Gibt es eigentlich etwas Lächerlicheres und Unbequemeres als ein Stück Stoff namens "Krawatte", das man sich gerne - zumindest in Kreisen, die etwas auf sich halten - um den Hals bindet? Wohl kaum. Dennoch ist die Krawatte vor allem im Geschäftsleben quasi Pflicht, denn sie soll Seriosität ausstrahlen. Und es wirkt sogar, die Leute fallen reihenweise darauf herein. Einem Banker ohne Krawatte würde kaum jemand Geld anvertrauen. Und ein Minister ohne Schlips war vor Joschka Fischers hessischen Zeiten absolut undenkbar (später, als Außenminister brav angepasst, bevorzugte auch er Nadelstreifenanzug mit Weste). Kein Wunder, wenn im Business und in der Politik so viele übers Ohr gehauen werden. Der meist bunte Stofffetzen vor dem Hemd ist nämlich, was die Ehrlichkeit angeht, vollkommen irrelevant. Doch das scheinen wir unbewusst zu ignorieren, nicht zuletzt deshalb tragen die erfolgreichsten Betrüger stets Anzug mit Krawatte.

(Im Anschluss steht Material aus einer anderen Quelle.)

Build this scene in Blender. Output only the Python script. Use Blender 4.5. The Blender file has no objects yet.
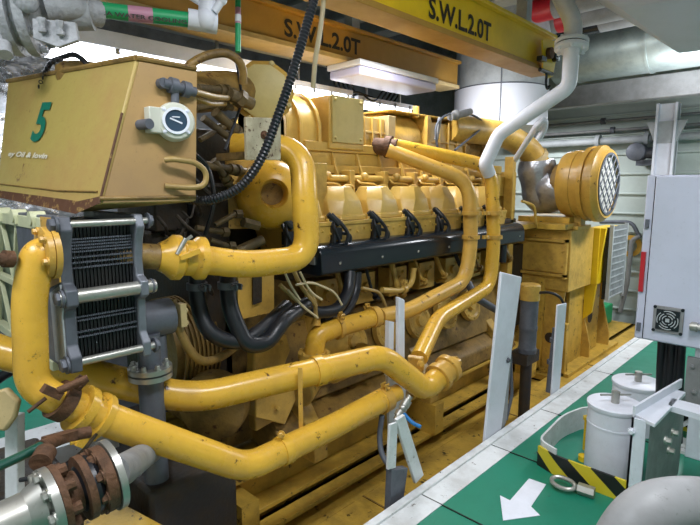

Neuerdings gibt es zuweilen, um durchs Zurückfahren von Klimaanlagen Energie einzusparen, eine Entbindung von der sonst üblichen Krawatten-Pflicht. Stichwort: Cool Biz. Das ist vernünftig. Warum man dann aber nicht gleich ganz auf die Krawatte verzichtet, ist völlig unverständlich. Wenn etwa Politiker bei einem Staatsbesuch in Saudi-Arabien Krawatte tragen, dort sinkt im Hochsommer das Thermometer selbst nachts kaum unter 30-35 Grad, tagsüber sind Werte um 50 Grad und darüber normal, verdienen sie unser ganzes Mitleid. Blöd ist es trotzdem. Ohnehin kommt bei solchen Anlässen, Krawatte hin oder her, selten etwas Gescheites dabei heraus. Überdies sind Krawatten insbesondere beim Pinkeln und beim Schei... äußerst unpraktisch.

Aber ich will nicht ungerecht sein, die Krawatte hat zweifellos gewisse Vorzüge: Dicke Bäuche, das bilde ich mir jedenfalls ein, fallen dadurch weniger auf. Die Chancen bei der holden Weiblichkeit steigen also, der Kauf einer Krawatte ist mithin eine lohnende Investition und zudem wesentlich billiger als jede Weight-Watchers-Kur (von der Mühsal abzunehmen ganz zu schweigen). Oder ist sie gar ein wirksames Phallussymbol? Auch Selbstmörder wissen sie gelegentlich zu schätzen. Und wenn man Spaghetti mit Tomatensoße ißt, dient sie als hochwillkommenes Abwehrschild, auf unseren Hemden bleibt dann eine signifikant kleinere Anzahl roter Flecken zurück. Das ist - beiläufig erwähnt - vermutlich auch der Grund, weshalb schmale Krawatten inzwischen total out sind. Hohe Krawattenkunst ist übrigens, sie morgens farblich nach dem jeweils angebotenen Kantinenmenü auszuwählen (dunkelgrün bei Spinat, weinrot bei Rotkraut, gelb bei Würstchen mit Senf usw.). Doch Vorsicht, sofern man sich am Essenstisch selbst bedienen muss, landet sie nicht selten im Suppenteller. Dann hat man den, äh..., Salat.

Nein, ungeachtet der zuletzt genannten Vorzüge muss ich mich hier als Krawattenhasser outen. Aber das haben Sie bestimmt schon gemerkt.